Monday, May 5, 2014

Escape from Reality by Adriana Hunter

The Basics:
Escape from Reality by Adriana Hunter
Fido Publishing
Book Four in the Invitation to Eden series (Various authors)
Romance
Published April 17, 2014
Source: Received via NetGalley in exchange for an honest review.
Amazon.ca

Why I picked up this book:

I liked the blurb, and the idea of escaping from reality ;)


Blurb:

When curvy single and struggling romance author Leila Connors receives a mysterious invitation to spend an all-expense paid week on a tropical island, it simply seems too good to be true.

Who is responsible for sending the invitation? Why does the envelope smell of dominant male possession? And most importantly, why her?

With a string of failed relationships and a career on the down-slide, Leila feels she has nothing to lose and agrees to the trip. But when she arrives at her destination, far away from everything she knows, she can’t help but wonder if she made a mistake.

That is until she comes face to face with the incredibly handsome Sebastian Phillips, a tortured stranger with dark secrets, and a man who will take without asking. With just one touch he awakens a desperate need within her. Before too long Leila finds herself caught up in a game of irresistible obsession, where truths are exposed, and the dangerously blurred line between fantasy and reality threaten to drive her to the point of no return.

My thoughts:

This novella makes some BIG promises in the blurb that it doesn't live up to on the page. Truly, I wanted to read that blurbed book, but this wasn't it.

Leila's likeable enough.

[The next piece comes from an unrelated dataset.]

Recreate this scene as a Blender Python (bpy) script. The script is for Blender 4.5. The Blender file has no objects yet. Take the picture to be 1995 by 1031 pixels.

As an aspiring romance author, she's a little timid, but determined and she's open to advice (and also beaten down by critiques), which all felt honest and real. The island she's invited to is a lot like the island in Fantasy Island, or at least it was in my mind. It's a great getaway, a lush location, and I had no problems with this gorgeous, exotic and *magical* setting.

I did have problems with the story. Leila's romance with Sebastian is not about romance, it's about sex. This story would have been better billed as erotica, I think, because there's no authentic emotional connection between Leila and Sebastian at all. That was a problem for me and it contributed to the mechanical nature of the story.

The other component that really made this feel like an unfinished or fill-in-the-blanks story was the mentoring that Leila received. There are very few references to any specifics about the story that she's instructed to write. Everything is referred to as being 'the climax of the story', 'the conflict of the story', 'the ending'. I wasn't able to connect with Leila's work at all, and that made it hard for me to have any emotional connection to whether or not she met with success. This, combined with the difficulty I had accepting the romance in this book really ruined the whole story for me.

I also had problems with the travel sections that bookended the story. The travel to the island was unnecessarily detailed and could easily have been described in a paragraph or two, freeing up those pages to develop the romance in more detail. Similarly, the end of the story features a run-in with characters I'm sure belong to other stories in the series. Unfortunately there was no frame of reference for them within this novella, and I felt like they were an odd loose end.

Bottom line:

I was drawn in by the blurb but the book did not deliver. I still want to read the story that's described in the blurb. Have to suggest you skip this one.